Una piccola fedeltà

Luca Saltini, al suo quarto romanzo, prova a raccontare la Romania di Ceaușescu
/ 09.07.2018
di Pietro Montorfani

La controprova non ce l’ho, perché anche io, come lettore, condivido la medesima condizione di ignoranza che l’autore candidamente ammette nella Nota finale: «La Romania del libro – a parte qualche elemento geografico desumibile da una cartina e qualche dato storico di facile accesso – abita soltanto nella mia mente. L’importante è che per me fosse credibile come ambiente per questa storia». Pare cosa da poco, ma creare un ambiente credibile, cioè un luogo dove l’aria circoli, i personaggi respirino, la luce cambi con il passare delle ore, è l’essenza stessa dello scrivere, la sfida più grande e decisiva per un narratore.

La controprova non ce l’ho perché anche io, della generazione di Saltini, della Romania di Ceaușescu ho soltanto ricordi sporadici filtrati dalla stampa dell’epoca, qualcosa di più simile a un’atmosfera, a un mood (triste), che non a un contesto storico seriamente inteso. Qualcosa che sa molto di anni Ottanta, di Chernobyl, di Perestrojka. Eppure, forse proprio per questa ragione, posso dire senza esitazione che questo libro «funziona». Funzionano i personaggi e funziona il contesto, funzionano i personaggi in rapporto al contesto, che non è dato soltanto da una somma di informazioni storicamente attestate (altrimenti ogni saggio storico sarebbe una narrazione affascinante, mentre raramente è così).
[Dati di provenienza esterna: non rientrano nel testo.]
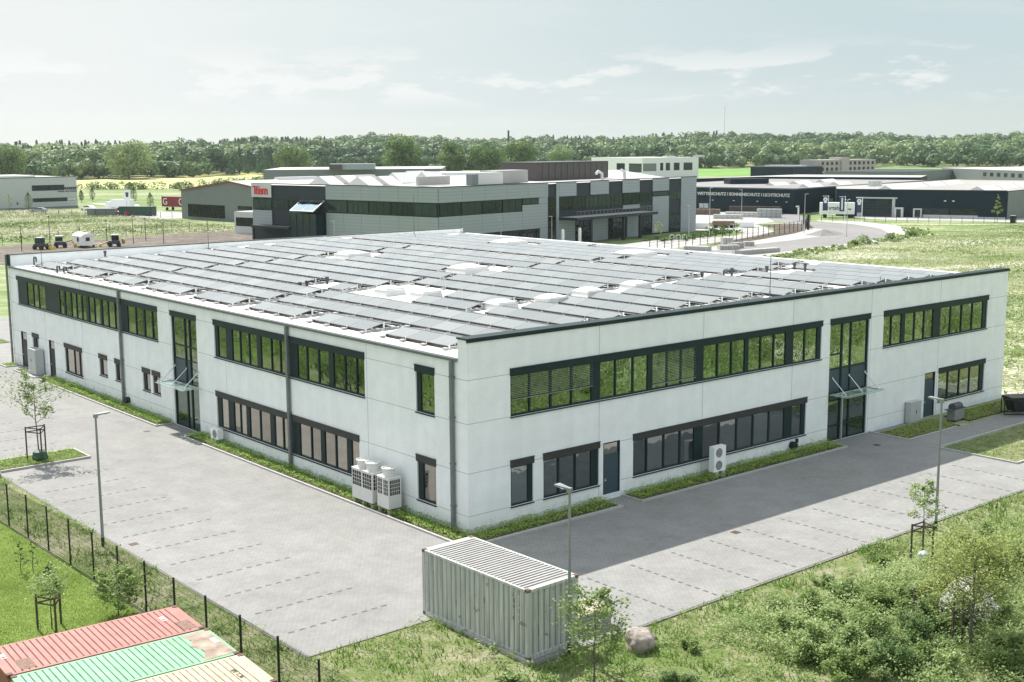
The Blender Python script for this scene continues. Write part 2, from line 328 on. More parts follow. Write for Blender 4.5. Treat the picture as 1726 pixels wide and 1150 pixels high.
def copy_tree(o,loc,rz=0,label=None,scale=None):
    def rec(a,p):
        c=a.copy(); COL.objects.link(c)
        if p: c.parent=p
        for ch in list(a.children): rec(ch,c)
        return c
    c=rec(o,None); c.location=loc; c.rotation_euler=(0,0,rz)
    if label: c['label']=label
    if scale: c.scale=(scale,)*3
    return c
def npmesh(name,V,F,mat,parent=None,tint=None,smooth=False,mi=None):
    """V (N,3), F (K,4) or (K,3) numpy; tint per vertex"""
    me=bpy.data.meshes.new(name); k=F.shape[1]; org=origin_of(parent) if parent else Vector((0,0,0))
    V=np.asarray(V,np.float32)-np.array(org,np.float32)
    me.vertices.add(len(V)); me.vertices.foreach_set('co',V.ravel())
    me.loops.add(F.size); me.loops.foreach_set('vertex_index',F.ravel().astype(np.int32))
    me.polygons.add(len(F)); me.polygons.foreach_set('loop_start',np.arange(0,F.size,k,dtype=np.int32))
    try: me.polygons.foreach_set('loop_total',np.full(len(F),k,np.int32))
    except Exception: pass
    for x in (mat if isinstance(mat,(list,tuple)) else [mat]): me.materials.append(M[x] if isinstance(x,str) else x)
    if mi is not None: me.polygons.foreach_set('material_index',mi.astype(np.int32))
    if smooth: me.polygons.foreach_set('use_smooth',np.ones(len(F),bool))
    me.update(calc_edges=True)
    if tint is not None:
        a=me.attributes.new('tint','FLOAT','POINT'); a.data.foreach_set('value',np.asarray(tint,np.float32))
    return link(name,me,parent)
def poly(name,pts,z,mat,hole=None):
    bm=bmesh.new(); vs=[bm.verts.new((x,y,z)) for x,y in pts]; f=bm.faces.new(vs)
    if f.normal.z<0: f.normal_flip()
    bm.normal_update()
    if f.normal.z<0: bmesh.ops.reverse_faces(bm,faces=[f])
    bmesh.ops.triangulate(bm,faces=bm.faces[:])
    me=bpy.data.meshes.new(name); bm.to_mesh(me); bm.free(); me.materials.append(M[mat])
    o=link(name,me); o['kind']='structure'; return o
def text_mesh(s,size,ext,mat,name,parent,bold=0.0,align='LEFT'):
    cu=bpy.data.curves.new('lettering','FONT'); cu.body=s; cu.size=size; cu.extrude=ext; cu.offset=bold; cu.align_x=align
    to=bpy.data.objects.new('lettering_src',cu); COL.objects.link(to)
    bpy.context.view_layer.update()
    dg=bpy.context.evaluated_depsgraph_get(); me=bpy.data.meshes.new_from_object(to.evaluated_get(dg)); 
    bpy.data.objects.remove(to); bpy.data.curves.remove(cu)
    me.materials.clear(); me.materials.append(M[mat]); me.name=name
    o=link(name,me,parent); return o
class Fac:
    """facade frame: origin O, direction U along the wall, outward normal Nn"""
    def __init__(s,O,ang,out=-1):
        s.O=Vector((O[0],O[1],0)); a=R(ang); s.U=Vector((math.cos(a),math.sin(a),0)); s.N=Vector((-math.sin(a),math.cos(a),0))*out
    def p(s,u,z,n=0): v=s.O+s.U*u+s.N*n; return (v.x,v.y,z)
    def box(s,mb,u0,u1,z0,z1,n0,n1,m=0):
        p=s.p; mb.hexa([p(u0,z0,n0),p(u1,z0,n0),p(u1,z0,n1),p(u0,z0,n1),p(u0,z1,n0),p(u1,z1,n0),p(u1,z1,n1),p(u0,z1,n1)],m)
    def quad(s,mb,u0,u1,z0,z1,n,m=0):
        q=[s.p(u0,z0,n),s.p(u1,z0,n),s.p(u1,z1,n),s.p(u0,z1,n)]
        P=[Vector(x) for x in q]
        if (P[1]-P[0]).cross(P[2]-P[0]).dot(s.N)<0: q=q[::-1]
        mb.add(q,[(0,1,2,3)],m)
def wall_with_openings(F,mb,u0,u1,z0,z1,ops,depth=.22,m=0,jm=None,jz=(),ju=()):
    us=sorted({u0,u1,*[a for o in ops for a in o[:2]]}); zs=sorted({z0,z1,*[a for o in ops for a in o[2:4]]})
    us=[u for u in us if u0<=u<=u1]; zs=[z for z in zs if z0<=z<=z1]
    inside=lambda u,z: any(o[0]<u<o[1] and o[2]<z<o[3] for o in ops)
    for a,b in zip(us[:-1],us[1:]):
        run=None
        for c,d in zip(zs[:-1],zs[1:]):
            if inside((a+b)/2,(c+d)/2):
                if run is not None: F.quad(mb,a,b,run,c,0,m); run=None
            elif run is None: run=c
        if run is not None: F.quad(mb,a,b,run,zs[-1],0,m)
    for o in ops:
        a,b,c,d=o[:4]; F.quad  # reveals
        p=F.p
        mb.quad(p(a,c,0),p(a,d,0),p(a,d,-depth),p(a,c,-depth),m); mb.quad(p(b,c,-depth),p(b,d,-depth),p(b,d,0),p(b,c,0),m)
        mb.quad(p(a,d,0),p(b,d,0),p(b,d,-depth),p(a,d,-depth),m); mb.quad(p(a,c,-depth),p(b,c,-depth),p(b,c,0),p(a,c,0),m)
    if jm is not None:
        w=.014
        for z in jz:
            if not z0<z<z1: continue
            cuts=sorted([(o[0]-.06,o[1]+.06) for o in ops if o[2]-.03<z<o[3]+.03]); cur=u0
            for a,b in cuts+[(u1,u1)]:
                if a>cur+.02: F.box(mb,cur,min(a,u1),z-w,z+w,-.01,.003,jm)
                cur=max(cur,b)
        for u in ju:
            cuts=sorted([(o[2]-.06,o[3]+.06) for o in ops if o[0]-.03<u<o[1]+.03]); cur=z0
            for a,b in cuts+[(z1,z1)]:
                if a>cur+.02: F.box(mb,u-w,u+w,cur,min(a,z1),-.01,.0045,jm)
                cur=max(cur,b)
def window(F,parent,u0,u1,z0,z1,panes,head=.3,glass='glass',frame='anthra',hm='anthra2',rec=.1,trans=(),solids=(),label=None,name='window',blinds=(),headout=.06,fill_low=0):
    """frame with header box, panes = list of (ua,ub[,za,zb])"""
    fr=MB(); t=.05
    zt=z1-head
    # frame body as a slab with cut panes: posts between panes
    ps=sorted([(min(p[0],p[1]),max(p[0],p[1]))+tuple(p[2:]) for p in panes])
    edges=[u0]
    for p in ps: edges+= [p[0],p[1]]
    edges.append(u1)
    for a,b in zip(edges[0::2],edges[1::2]):
        if b-a>.005: F.box(fr,a,b,z0,zt,-rec-.08,-rec+.03)
    for p in ps:
        za=p[2] if len(p)>2 else z0+.09; zb=p[3] if len(p)>3 else zt-.07
        F.box(fr,p[0],p[1],z0,za,-rec-.08,-rec+.03); F.box(fr,p[0],p[1],zb,zt,-rec-.08,-rec+.03)
        for (ta,tb) in trans:
            if za<ta<zb: F.box(fr,p[0],p[1],ta,tb,-rec-.07,-rec+.025)
        # casement inner edge
    if name=='window': F.box(fr,u0-.03,u1+.03,z0-.05,z0-.002,-rec,.07)  # sill
    w=fr.build(name+'_frame' if False else name,frame,parent)
    if label: w['label']=label
    if head>0:
        hb=MB(); F.box(hb,u0-.03,u1+.03,zt+.001,z1+.02,-rec,headout); F.box(hb,u0-.045,u1+.045,z1+.02,z1+.05,-rec,headout+.03); hb.build('shutter_box',hm,w)
    for p in ps:
        za=p[2] if len(p)>2 else z0+.09; zb=p[3] if len(p)>3 else zt-.07
        segs=[za]+[x for tt in trans if za<tt[0]<zb for x in tt]+[zb]
        for a,b in zip(segs[0::2],segs[1::2]):
            g=MB(); F.box(g,p[0]-.02,p[1]+.02,a-.02,b+.02,-rec-.05,-rec-.025)
            if p in solids: g.build('panel',frame,w)
            else:
                g.build('pane',glass,w)
    for (a,b,c,d) in blinds:
        bl=MB(); z=d
        while z>c:
            F.box(bl,a,b,z-.022,z-.012,-rec+.035,-rec+.06); z-=.085
        F.box(bl,a,b,c-.03,c,-rec+.035,-rec+.085); bl.build('venetian_blind','galv',w)
    return w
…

Senza forse accorgersene, Saltini punta il dito proprio al centro della questione, il realismo letterario, che non ha nulla a che spartire con la realtà dei fatti.

Paradossalmente, e questo piccolo libro ce lo ricorda, in letteratura una cosa è vera in modo direttamente proporzionale alla convinzione con cui lo scrittore la crede tale (Manzoni che toglie virtualmente dal cassetto i personaggi che vi aveva riposto la sera prima). Non serve altro, in fondo, per scrivere un buon libro, che questa misteriosa convinzione, questa «piccola fedeltà» nei confronti di un proprio mondo interiore.

Non si vuole con questo togliere importanza al lavoro di ricerca, sempre più comune nei narratori contemporanei, di chi si documenta a lungo prima di iniziare la stesura di un romanzo.

Sono certo che anche Saltini, storico di formazione, nonostante questo elegante understatement si sarà fatto le sue brave letture. Eppure non ha lasciato che la componente documentaria prendesse il sopravvento sul piacere dello scrivere, sullo stile o sullo scavo psicologico dei personaggi. Basta un flash: «Gli ho detto di prendersi alcuni giorni liberi per seguire sua moglie, ma la sera me lo sono ritrovato di nuovo in ufficio. C’è rimasto tutta la notte e così ha fatto per la settimana seguente, fino a quando Erika è stata dimessa. Di giorno stava con lei. Di notte veniva a lavorare. Mi ha detto che non poteva stare a casa senza sua moglie. Gli veniva l’ansia, un senso di vuoto soffocante. Povero Lenz. Sposato con la dea del ghiaccio, innamorato di quegli occhi freddi, capaci di scaldare soltanto lui».

Lenz, per non dire di sua moglie Erika, è un personaggio marginale del romanzo, eppure vive con grande forza in queste poche righe. Questo è il merito di Saltini, capace – come era avvenuto per Tattoo (2012) – di imprimere vitalità ai suoi personaggi con pochi dettagli selezionati e una narrazione in presa diretta, quasi cinematografica. Non tutto il libro è di pari pregnanza (un recensore più severo di chi scrive potrebbe sottolineare il fatto che, nei primi capitoli, il libro stenti un po’ a decollare) ma nemmeno mancano pagine memorabili, soprattutto attorno alla bellissima Achilina e al suo tormentato amante italiano.

Confezionato in modo efficace dall’editore Giunti, sin dalla copertina, è un libro che avrà successo e saprà farsi apprezzare per più ragioni. Per quel che ci compete, giunto oramai alla sua quarta prova narrativa, Luca Saltini è diventato a tutti gli effetti uno scrittore importante tra i non pochi comparsi di recente nella Svizzera di lingua italiana.